26.                  Kur Kuran okumakla karanlıktan sıyrılıp aydınlık bir ortamda ilerlersin.

27.                  Kuran okumakla Allah’ı ve insanı tanırsın.

28.                  Kuran okumakla görevlerinin ne olduğunu bilirsin.

29.                  Kuran okumakla geçmende zarara uğrayacağının sınırları bilirsin.

30.                  Kuran okumakla toplum içinde nasıl davranacağını bilirsin.

 

Yaren daha birçok sana gerekli bilgiyi, sınırları öğrenirsin.

Bu anlatılanlar görebileceğin, yaşayabileceğin gerçeklerdir.

Tefsirde Kuran yorumlanır, kelime ve cümlelerin anlamları, hüküm ve hikmetleri anlatılır.

Tefsir okumakla Kuran’ı anlayanların yorumlarını, açıklamalarını öğrenir, kapalı olarak anlatılanları anlarsın.

Kendi zannından kendini kurtararak kesin görüşlere sahip olursun.

Bir bilim dalıdır.

Tefsir yapılırken önce ayetlere, sonra Peygamberin hadislerine, sonra varsa sahabe sözlerine bakılır.

Garip kelimeler için sözlüklere bakılır, semantik (anlam bilim) tahlil yapılır.

                                      *

İbadet niteliğinde önemseyerek kendini Kuran okumaya, tefsire namaza verirsen vücudunda nur birikmesi olur.

Nur kalp bölgende birikerek göğsüne, sonra yüzüne ve sonra bütün vücudunu kaplar.

Pozitif enerji ile nur aynı güç sanma.
Pozitif enerli kendine güvenmek ve yapacağın işte kararlı olmanla oluşur.

Yani sendeki hazır olan potansiyeli isteğine göre kullanmak için etken hale getirmendir.

Etki alanı çok azdır.
Oysa nur etki alanı çok büyük olan bir güçtür.

Nur tanrı’dan gelen, kendi gücünden güç verdiği bir hediyedir.

                                       *

Büyüklerimiz yüce meclise bu nur sayesinde çıkarlar ve birbiriyle buluşurlar.

                                       *

Bunun doğru ve gerçek olduğunu yaşadım.

Kuranı kerim mealini okurken Hızır (A.S) ve Musa kıssasında ağzımdan “herhalde Şemsi Tebrizi hazretleriyle ikisi aynılar” der demez tavanın iki tarafından nur topları açık olan Kuran’ı kerimin içine aynı anda girdiler ve bir olarak tavana yükselerek kayboldular.

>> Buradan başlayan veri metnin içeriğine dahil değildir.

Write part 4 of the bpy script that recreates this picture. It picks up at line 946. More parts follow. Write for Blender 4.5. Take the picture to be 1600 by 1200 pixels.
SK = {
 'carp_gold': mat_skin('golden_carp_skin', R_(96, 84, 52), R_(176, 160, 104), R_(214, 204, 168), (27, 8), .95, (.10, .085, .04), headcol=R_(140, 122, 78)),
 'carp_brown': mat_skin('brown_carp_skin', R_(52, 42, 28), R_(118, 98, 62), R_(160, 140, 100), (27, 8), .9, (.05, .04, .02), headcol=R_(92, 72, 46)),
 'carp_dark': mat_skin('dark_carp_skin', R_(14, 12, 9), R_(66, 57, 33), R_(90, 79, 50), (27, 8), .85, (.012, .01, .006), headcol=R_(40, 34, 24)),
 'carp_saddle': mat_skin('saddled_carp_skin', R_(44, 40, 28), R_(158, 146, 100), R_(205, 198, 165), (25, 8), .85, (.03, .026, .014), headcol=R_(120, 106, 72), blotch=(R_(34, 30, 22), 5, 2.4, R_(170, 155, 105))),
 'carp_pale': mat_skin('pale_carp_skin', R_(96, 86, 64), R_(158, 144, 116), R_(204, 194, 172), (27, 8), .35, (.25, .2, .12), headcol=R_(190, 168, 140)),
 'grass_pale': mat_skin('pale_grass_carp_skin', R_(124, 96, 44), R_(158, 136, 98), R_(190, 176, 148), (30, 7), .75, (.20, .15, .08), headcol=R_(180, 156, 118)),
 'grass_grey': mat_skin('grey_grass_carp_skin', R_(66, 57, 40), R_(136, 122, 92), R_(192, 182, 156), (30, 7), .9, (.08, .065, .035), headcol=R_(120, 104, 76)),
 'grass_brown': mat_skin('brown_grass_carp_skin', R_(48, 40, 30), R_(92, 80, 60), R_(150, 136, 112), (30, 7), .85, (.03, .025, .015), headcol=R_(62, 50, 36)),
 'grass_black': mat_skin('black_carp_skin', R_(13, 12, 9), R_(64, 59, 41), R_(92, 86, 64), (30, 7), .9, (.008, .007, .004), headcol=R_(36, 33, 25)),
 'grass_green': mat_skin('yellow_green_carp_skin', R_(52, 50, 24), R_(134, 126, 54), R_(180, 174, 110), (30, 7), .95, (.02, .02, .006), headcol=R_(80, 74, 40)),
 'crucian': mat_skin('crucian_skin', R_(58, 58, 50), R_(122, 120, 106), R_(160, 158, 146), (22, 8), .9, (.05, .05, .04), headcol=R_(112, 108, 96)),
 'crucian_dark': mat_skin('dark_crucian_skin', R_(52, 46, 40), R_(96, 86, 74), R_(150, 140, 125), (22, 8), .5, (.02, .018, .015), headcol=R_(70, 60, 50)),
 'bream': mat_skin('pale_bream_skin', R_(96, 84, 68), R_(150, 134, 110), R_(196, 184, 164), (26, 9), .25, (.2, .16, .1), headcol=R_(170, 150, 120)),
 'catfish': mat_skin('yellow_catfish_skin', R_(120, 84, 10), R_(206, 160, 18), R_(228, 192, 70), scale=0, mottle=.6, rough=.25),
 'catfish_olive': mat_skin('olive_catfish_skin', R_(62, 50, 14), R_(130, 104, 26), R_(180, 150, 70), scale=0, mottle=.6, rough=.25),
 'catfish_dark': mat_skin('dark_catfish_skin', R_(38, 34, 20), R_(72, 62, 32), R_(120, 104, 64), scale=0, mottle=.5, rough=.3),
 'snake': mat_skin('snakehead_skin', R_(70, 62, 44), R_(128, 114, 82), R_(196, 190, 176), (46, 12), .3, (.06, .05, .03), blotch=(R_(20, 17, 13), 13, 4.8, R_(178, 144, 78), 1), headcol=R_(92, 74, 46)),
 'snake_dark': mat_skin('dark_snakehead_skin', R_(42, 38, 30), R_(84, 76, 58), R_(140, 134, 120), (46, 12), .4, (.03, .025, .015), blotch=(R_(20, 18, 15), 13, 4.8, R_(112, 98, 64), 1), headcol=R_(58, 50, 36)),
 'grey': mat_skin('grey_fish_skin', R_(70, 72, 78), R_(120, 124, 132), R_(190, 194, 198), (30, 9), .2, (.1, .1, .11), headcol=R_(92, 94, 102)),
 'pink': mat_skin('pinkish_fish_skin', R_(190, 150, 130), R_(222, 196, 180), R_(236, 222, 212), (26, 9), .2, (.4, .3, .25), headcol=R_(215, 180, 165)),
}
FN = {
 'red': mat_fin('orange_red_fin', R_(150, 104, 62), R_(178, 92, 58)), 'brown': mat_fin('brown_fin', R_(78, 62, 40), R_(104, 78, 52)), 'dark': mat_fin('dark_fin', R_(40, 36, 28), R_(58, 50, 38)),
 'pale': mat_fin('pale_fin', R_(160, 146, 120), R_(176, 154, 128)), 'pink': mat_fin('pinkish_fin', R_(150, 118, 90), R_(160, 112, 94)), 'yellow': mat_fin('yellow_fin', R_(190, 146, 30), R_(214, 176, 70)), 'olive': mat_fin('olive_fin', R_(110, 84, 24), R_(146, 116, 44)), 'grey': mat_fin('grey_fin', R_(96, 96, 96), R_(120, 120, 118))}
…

Eşim Rahime Bayraşa ve ablam Ferhunde Ayvalı bu olaya şahit oldular.

Bundan şunu öğrendim ki ikisi de ayrı nur sahibi kişi ama Kuran’ı kerime girince ikisi bir olduğunu anladım.

                                          *

Sultan Divane Mehmet Çelebi Hazretlerinin huzuruna vardığım da görüşmek istedim.

Görüşemediğim gibi terbiyesizliğimden dolayı gizli bir kuvvet kafamı sandukanın köşe mermerine çarparak alnım kanadı.

Ben küstüm kırıldım.

Bir ay sonra Cuma namazı kılındıktan sonra sandukalar tarafına baktığımda sandukalardan parlak mor renkli ışıkların semaya doğru çıktığını gördüm.

O anda gönlüme şu ses geldi:

“Görüşmek istiyorsan gökyüzüne gel”

Hayretim bir iken bin oldu.

Kırgınlığım gitti, yerine saygım ve sevgim coştu.

                                            *

Yani yaren ben bunu yaşadım.

Büyüklerimiz gökyüzünde yüce mecliste.

                                             *

Kendimden geçtiğimde gökyüzünde sarı toprak rengi bir yerde yaşlı büyükler bakışlarıyla konuşuyorlardı.

Aralarına girmek istedim kapı aradım ama kapı bulamadım.

İçeri baktığım demirli pencere vardı.

Bir şeyler söyledim.

İçlerinden biri yavaşça bana doğru gelerek işaret parmağı ile SUS işareti yaparak yerine giderek oturdu.

Bundan öğrendim ki onların arasına girmek için çok uzun yol var.

                                             *

Bu anımı sizinle paylaşmamın sebebi:

Sizin de benzerini yaşayabileceğizi anlatmak içindir.